Esa misma mañana, Sánchez descartaba la coalición y presentaba durante un acto solemne una biblia de 370 iniciativas de gobierno bajo el pomposo título de "Propuesta abierta para un programa común progresista". El PSOE no abrirá el Consejo de Ministros a Unidas Podemos pero le ofrece las migajas de los cargos subalternos. El documento aborda el precio abusivo de los alquileres, la llamada pobreza energética, la actualización de las pensiones o el cambio climático pero no contempla derogar la reforma laboral ni imponer a la banca un gravamen especial ni suprimir las concertinas ni las devoluciones en caliente. Hoy se celebra un encuentro entre comitivas del PSOE y Unidas Podemos pero la oferta de Sánchez no tiene muchos visos de prosperar.

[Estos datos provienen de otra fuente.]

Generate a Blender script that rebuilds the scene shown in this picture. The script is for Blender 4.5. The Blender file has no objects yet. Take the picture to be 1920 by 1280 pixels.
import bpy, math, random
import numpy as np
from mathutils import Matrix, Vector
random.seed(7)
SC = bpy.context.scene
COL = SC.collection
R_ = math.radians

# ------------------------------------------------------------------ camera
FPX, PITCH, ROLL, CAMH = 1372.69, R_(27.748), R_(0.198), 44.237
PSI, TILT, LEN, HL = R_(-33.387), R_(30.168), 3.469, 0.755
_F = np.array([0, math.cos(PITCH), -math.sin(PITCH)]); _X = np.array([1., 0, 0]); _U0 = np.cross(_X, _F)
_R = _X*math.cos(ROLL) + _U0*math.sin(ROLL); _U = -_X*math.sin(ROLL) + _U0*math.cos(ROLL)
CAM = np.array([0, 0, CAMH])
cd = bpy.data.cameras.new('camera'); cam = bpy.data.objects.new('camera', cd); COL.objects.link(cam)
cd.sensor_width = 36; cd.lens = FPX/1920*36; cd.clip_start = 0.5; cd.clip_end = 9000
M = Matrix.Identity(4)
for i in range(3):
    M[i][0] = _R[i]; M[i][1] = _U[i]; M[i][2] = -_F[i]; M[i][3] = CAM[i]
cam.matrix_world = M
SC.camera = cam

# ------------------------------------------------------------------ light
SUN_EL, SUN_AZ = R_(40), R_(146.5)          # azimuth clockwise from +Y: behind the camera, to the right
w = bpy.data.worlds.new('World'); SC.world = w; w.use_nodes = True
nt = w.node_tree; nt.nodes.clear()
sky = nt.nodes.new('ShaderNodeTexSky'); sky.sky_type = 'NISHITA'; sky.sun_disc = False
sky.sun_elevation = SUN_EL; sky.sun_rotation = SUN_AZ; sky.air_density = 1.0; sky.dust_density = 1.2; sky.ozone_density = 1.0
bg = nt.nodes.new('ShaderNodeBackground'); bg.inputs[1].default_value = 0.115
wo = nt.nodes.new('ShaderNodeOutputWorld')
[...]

El PSOE no abrirá el Consejo de Ministros a Unidas Podemos pero le ofrece las migajas de los cargos subalternos
En medio del trajín de declaraciones, Gabriel Rufián invitaba ayer a Pablo Iglesias a avalar sin contraprestaciones la investidura de Pedro Sánchez. Se establecía así un divertido paralelismo. En febrero de este mismo año era Pablo Iglesias quien reclamaba a ERC un voto positivo al proyecto presupuestario del Gobierno. "A veces, para llegar a un acuerdo, es necesario que todos cedamos en algo. No se lo pongamos fácil a los enemigos de la democracia", decía Iglesias. Ahora es Rufián quien esgrime el mismo argumentario y advierte de que volver a votar el 10 de noviembre y dar una nueva oportunidad a la derecha sería "una ruleta rusa".
En fin, toca ponerse cómodos, arrellanarse en el sofá y disfrutar del fatigoso espectáculo de la política parlamentaria. Porque va para largo. Los más optimistas quizá sigan soñando con un acuerdo in extremis que salve los muebles antes del 22 de septiembre. Esa es la fecha límite antes de dar por perdida la que sería una de las legislaturas más fugaces de la historia reciente. Pero el cálculo electoral no entiende de optimismos y a estas alturas, ojalá nos equivoquemos, el puchero apesta a anticipo electoral. Este septiembre se nos ha quedado viejo nada más comenzar. Llegan aires de noviembre. Y quien tenga cuajo, paciencia y esperanza, que vuelva a vestirse de domingo y salga otra vez a votar.